South Korea Accelerates Review Of Japanese Shipwreck Lists
Last week, Japan gave South Korea 19 cases out of some 70 documents related to the passenger lists of the Ukishima Maru that sank in waters after an explosion in August 1945, Yonhap news agency reported.
The ship was transporting back home many Koreans who had been forcibly mobilised for wartime labour, as Korea was liberated from Japan's 1910-45 colonial rule.
South Korea had requested Japan to provide the lists amid controversy over the cause of the sinking and Japan's reluctance to disclose them after the existence of the lists was revealed despite years of denial by Tokyo.
"We are putting the focus on relieving the victims from their suffering," a foreign ministry official said on condition of anonymity.
"We don't know how long exactly the analysis is going to take, but we will do our best for the victims and bereaved families," the official said.
The official stressed that the government will continue to consult with Japan to obtain the rest of the documents.
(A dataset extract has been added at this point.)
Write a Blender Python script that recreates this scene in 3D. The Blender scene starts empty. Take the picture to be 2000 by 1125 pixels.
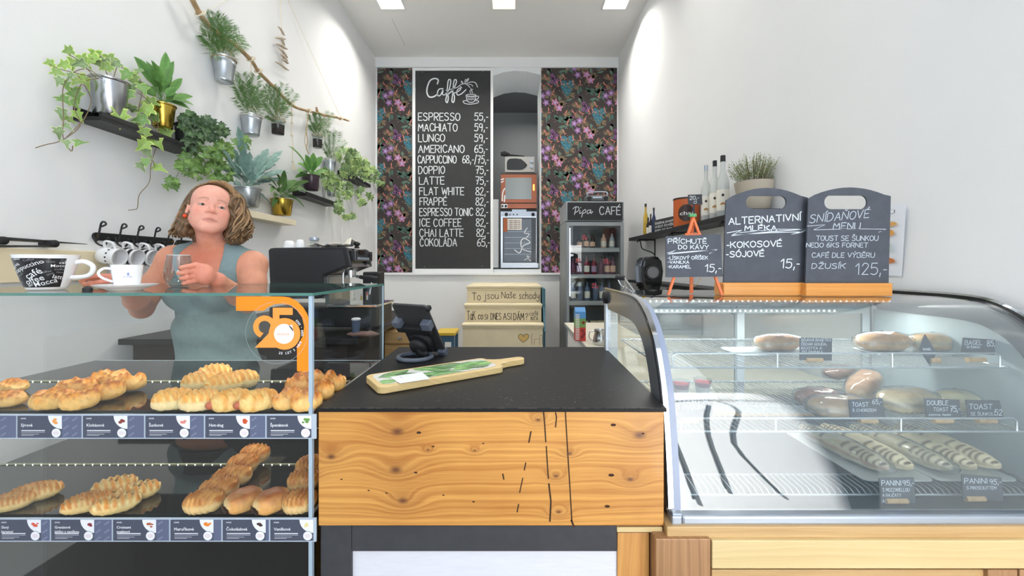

In May, Tokyo revealed during a lower house session that there are approximately 70 documents related to the passenger lists.
"As Japan has promised to provide (the remainder), we expect that they will follow through," the official added.
The ship, which belonged to the Japanese Navy, had departed from a port in the Aomori Prefecture en route to Busan on August 22, 1945, and was to make a port call in Kyoto two days later, but it sank in the water after an explosion in the lower part of the hull.
Japan had announced that the ship hit an underwater mine and 524 out of 3,700 passengers were killed in what it called an accident.
But the bereaved family members of the Korean victims claim more than 3,000 lost their lives, out of as many as 8,000 people aboard, and have charged that Japan intentionally blew up the ship.
Japan, for many years, had not acknowledged the passenger lists existed and insisted that they were lost in the sinking.
The lists provided to Seoul show the names of the passengers filed before and on the day of the ship's departure, according to the foreign ministry.
Additional analysis is required to identify and verify the personal information, but some of the materials contain specific details, such as the countries of birth and birth dates.